- Wednesday, August 23, 2017

The strategy to inch toward victory in Afghanistan should begin with a simple mantra: First, do no negotiations with terrorists.

Yet floating a pie-in-the-sky peace deal with the Taliban kept compromising the Obama administration’s position on Afghanistan and the entire war on terror, and now the Trump administration risks falling into the same trap.

“Perhaps,” President Trump said when unveiling this White House’s strategy, “it will be possible to have a political settlement that includes elements of the Taliban in Afghanistan.”

The terror group that President Obama declined to designate a terror group has signaled over and over again to Mr. Trump that they want to play ball. And it should be America that is on the offensive against all terrorism in Afghanistan — not just the Islamic State, or ISIS — especially as Taliban alliances and operations grow in scope and scale.

Those ops include the Taliban suicide bombing earlier this month that killed two U.S. soldiers. The Taliban claimed responsibility for the July death of a U.S. soldier in a counterterrorism operation. They also claimed a June attack in which a Taliban member who joined the military killed three U.S. service members.

They are emboldened, enjoy long-term relationships with terrorist kin, and have been publicly needling Mr. Trump since Election Day in a series of published challenges. The Taliban’s warm-weather offensive put into motion, as they pledged in spring, a “twin-tracked political and military approach” to regain power targeting “foreign forces and their internal allies” with “conventional attacks, guerrilla warfare, complex martyrdom attacks, insider attacks, and use of IEDs.”

Iran supplying the Taliban has been worrisome enough, but reports from U.S. and Afghan officials of increased Russia involvement up the ante.

Gen.
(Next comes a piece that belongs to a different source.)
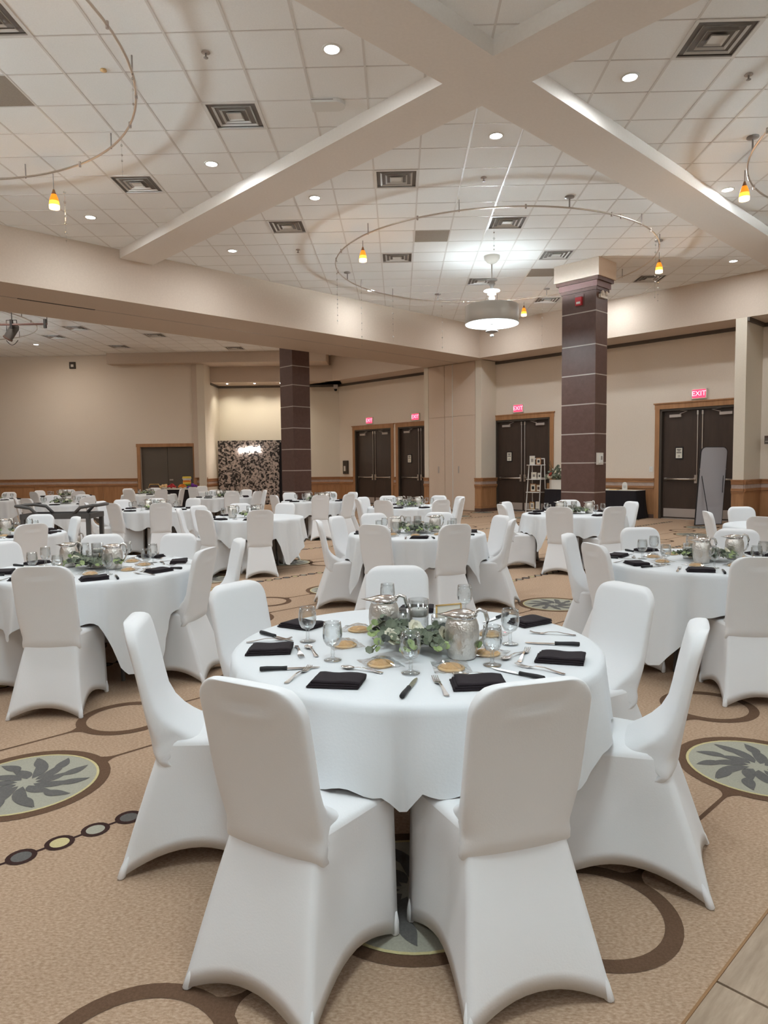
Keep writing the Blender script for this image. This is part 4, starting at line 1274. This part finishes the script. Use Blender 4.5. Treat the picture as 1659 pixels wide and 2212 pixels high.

John Nicholson, commander of U.S. forces in Afghanistan, told the Senate Armed Services Committee in February that the Taliban serve as Russia’s vehicle to exert influence over Central Asia and “undermine” the United States and NATO, while Kremlin ally Iran fears successful democracy in Afghanistan “will be a threat to them.” That same month, Afghan Ambassador to Russia Qayyum Kochai told The New York Times that Russia seeks to overtake Pakistan as the chief sponsor of the Taliban. Both the Taliban and Russia have denied their “bromance.”

Taliban outreach to Mr. Trump has tried to appeal to the president’s ego, stressing that he could be the president remembered for forging “peace” by withdrawing troops and telling him that he knows better than “stooges” giving him advice. “You must also not hand over the Afghan issue to warmongering generals but must make a decision where history shall remember you as an advocate of peace,” the group said in an open letter days before the president’s strategy announcement, slamming “a number of warmongering congressmen and generals” for trying to lead Mr. Trump astray.

Their public challenges and bloody attacks have been the Taliban’s way of trying to put their thumb on the scale first.

Will Mr. Trump, as the Obama administration did ad nauseam, encourage a political deal with a group that kills Americans, Afghans and anyone else who gets in the way of reinstating their lost Shariah state? Will he shift from the Obama administration’s insistence that the Taliban are just an “armed insurgency” not qualifying as a foreign terrorist organization? Will he declare “mission accomplished” when ISIS, just one of many terror actors operating in the country, is run out of Khorasan?

The Taliban aren’t simply an Islamist insurgency just concerned with the governance of their home turf, despite their protests to the contrary, but a terror group receiving intensive training from ally al Qaeda and paying it forward. Afghan officials have, for instance, said the Taliban are interested in Kunduz province for the purpose of training Tajik and Uzbek jihadists before funneling them back to their home countries or beyond.

Our administration must recognize that, as we painfully learned on Sept. 11, 2001, what happens in Afghanistan doesn’t stay in Afghanistan — especially as Iranian and Russian arms target U.S. soldiers and as the once-cloistered Taliban have enthusiastically embraced the era and alliances of modern, global jihad.

• Bridget Johnson is a senior fellow with the news and public policy group Haym Salomon Center and D.C. bureau chief for PJ Media.